Stavolta le cose cambiano, se guardiamo ai segmenti professionali individuati da EMG, perché Renzi vince in tutte le categorie, incluse quelle storicamente ostiche per il centrosinistra – come i lavoratori autonomi, con il 30,7% contro il 25,1 di Grillo e il 18,5 di Berlusconi -. E inoltre «ruba» al Cavaliere la consolidata preminenza sul voto delle casalinghe (41,6 a 21,9, con Grillo terzo al 17,8) presso le quali soltanto un anno fa era stato quasi doppiato, secondo Lapolis, 33% a 19.
In conclusione
Il Partito Democratico di Renzi che esce dal suo primo test elettorale è insomma un partito trasversale, non soltanto geograficamente – come abbiamo evidenziato qui – ma anche socialmente, in grado di intercettare il consenso del blocco storico della sinistra nell’Italia centrale come quello dei moderati del Lombardo-Veneto e della provincia piemontese, convincendo – seppur con dimensioni alquanto diverse – lavoratori autonomi e casalinghe, pensionati e studenti. Per la prima volta nella Seconda repubblica, poi, le donne hanno preferito un partito del centrosinistra (il 43,6% dell’elettorato femminile ha scelto il Pd) ribaltando l’equilibrio ormai consolidatissimo che le vedeva premiare il centrodestra.

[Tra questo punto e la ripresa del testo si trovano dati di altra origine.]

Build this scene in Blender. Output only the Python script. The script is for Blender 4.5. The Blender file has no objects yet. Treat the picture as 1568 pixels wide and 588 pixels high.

Ora resta da capire che cosa farà Matteo Renzi di questo capitale enorme, augurandogli di essere consapevole che nel Paese che in un battito d’ali ha archiviato Monti e poi Letta, che da un’elezione all’altra sceglie Berlusconi, poi Grillo, poi Renzi l’adagio Sic transit gloria mundi non è un monito: è un dato acquisito.